By Xie Fang
Suning.com (002024), a Shenzhen-listed online appliance retailer whose stocks are included in the Morgan Stanley Capital International (MSCI) Emerging Markets Index, released its unaudited semi-annual financial statements on Tuesday, reporting a stunning 19-fold net profit growth in the first two quarters of this year.
The company generated a total of over RMB 110.78 billion in operating revenue during the reporting period, a year-on-year increase of 32.29 percent. Its net profit jumped by up to 1,957.38 percent from a year earlier to hit nearly RMB 6 billion by the end of June.
According to the statements, the company obtained most of its profit gains by selling the shares of the Chinese e-commerce giant, Alibaba, which it previously held.

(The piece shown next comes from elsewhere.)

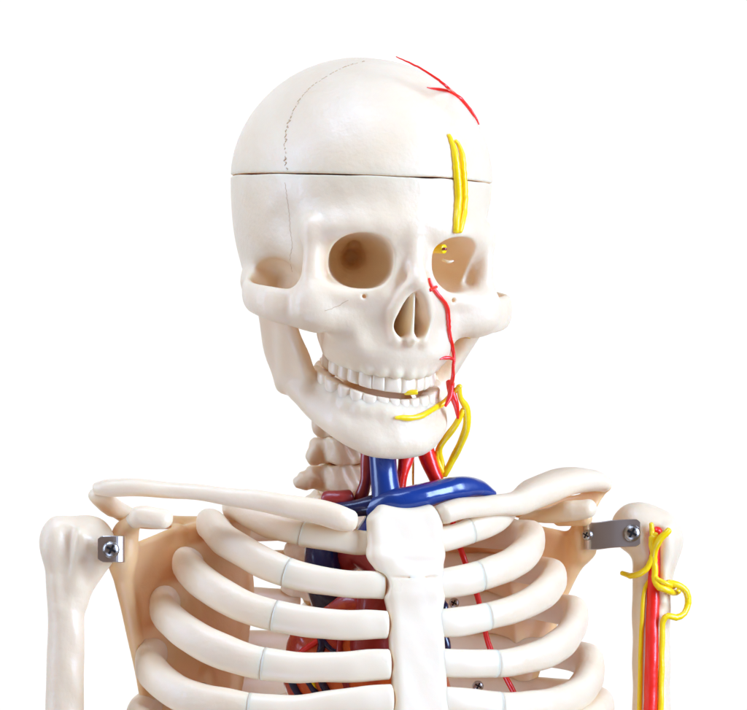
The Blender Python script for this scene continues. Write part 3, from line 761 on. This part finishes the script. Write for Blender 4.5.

However, its net profit still rose by 35.85 percent without taking the share sale into account.
As a result of such an exceptional business performance, the company’s total assets rose by 14.03 percent from the beginning of the year to reach more than RMB 179.33 billion.

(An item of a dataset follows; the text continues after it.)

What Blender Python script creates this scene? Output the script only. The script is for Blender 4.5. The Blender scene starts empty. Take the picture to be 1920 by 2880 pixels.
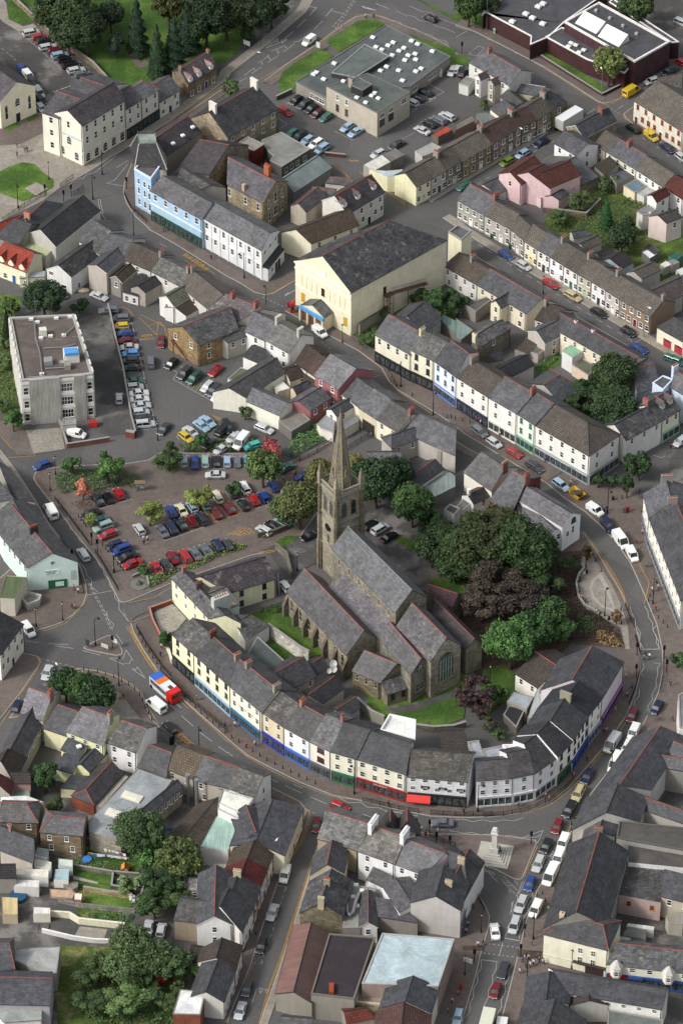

The company’s enhanced profitability is what’s behind its rapid revenue and profit growths, with its basic earnings per share (EPS) rising over 20-fold and its weighted average rate of return on equity also up by 7.12 percent on a yearly basis.
To boost its online sales, the company held several discount events during the reporting period, which led to a 64.34 percent increase in the number of its app users in June. By the end of June, around 357 million customers have registered with the company’s online platform.
The company also stepped up its efforts to strengthen its brick-and-mortar sales network by establishing more shopping plazas and physical stores. So far, it has built 15 shopping plazas and as many as 732 physical stores across the country.
What’s more, with a massive logistics network that covers 352 Chinese cities, the company’s revenue generated by its logistics services also grew by 118.49 percent during the first half of the year.